Iceland's president, Gudni Thorlacius Johannesson, delivers a speech in the Royal Library in Copenhagen on Jan. 24, 2017. (Martin Sylvest/EPA)

Icelandic President Gudni Thorlacius Johannesson ignited a global debate this week by suggesting that he would ban pineapples as a topping on pizza if he could.

Johannesson made the comments during a visit last week to a high school in Akureyri, a town in northern Iceland. The president was quizzed by students about his preferences in life — he told them that he supported the English soccer team Manchester United, for example.

However, things took a turn when Johannesson was asked whether he liked pineapple on his pizza. According to reports in the Icelandic media, the president said he was “firmly opposed” to the idea. He then went further, suggesting that he would ban pineapples on pizza if he could.

Before long, his opinions had caught the attention of social media, sparking a rolling debate about the merits of government intervention into pizza decision-making.

On, a petition calling for the president's resignation over his “extreme views” had garnered 82 signatures as of 6 p.m. Eastern time — not much, but bear in mind that Iceland's total population is only about 335,000.

On Tuesday, Johannesson addressed the furor with a statement acknowledging that in his position, a traditionally ceremonial role, he had no authority to change Iceland's laws about pizza:

I like pineapples, just not on pizza. I do not have the power to make laws which forbid people to put pineapples on their pizza.
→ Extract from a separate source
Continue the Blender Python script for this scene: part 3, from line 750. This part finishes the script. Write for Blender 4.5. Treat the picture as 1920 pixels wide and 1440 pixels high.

I am glad that I do not hold such power. Presidents should not have unlimited power. I would not want to hold this position if I could pass laws forbidding that which I don't like. I would not want to live in such a country. For pizzas, I recommend seafood.

Johannesson, a former history professor at the University of Iceland, has been in office since August. He pledged to be a “less political president” than his predecessor, Olafur Ragnar Grimsson, and he has proven exceptionally popular — his approval ratings reached 97 percent in December.

This may be down to his approachable style: Last summer, he was spotted picking up a Domino's pizza on his way home from work.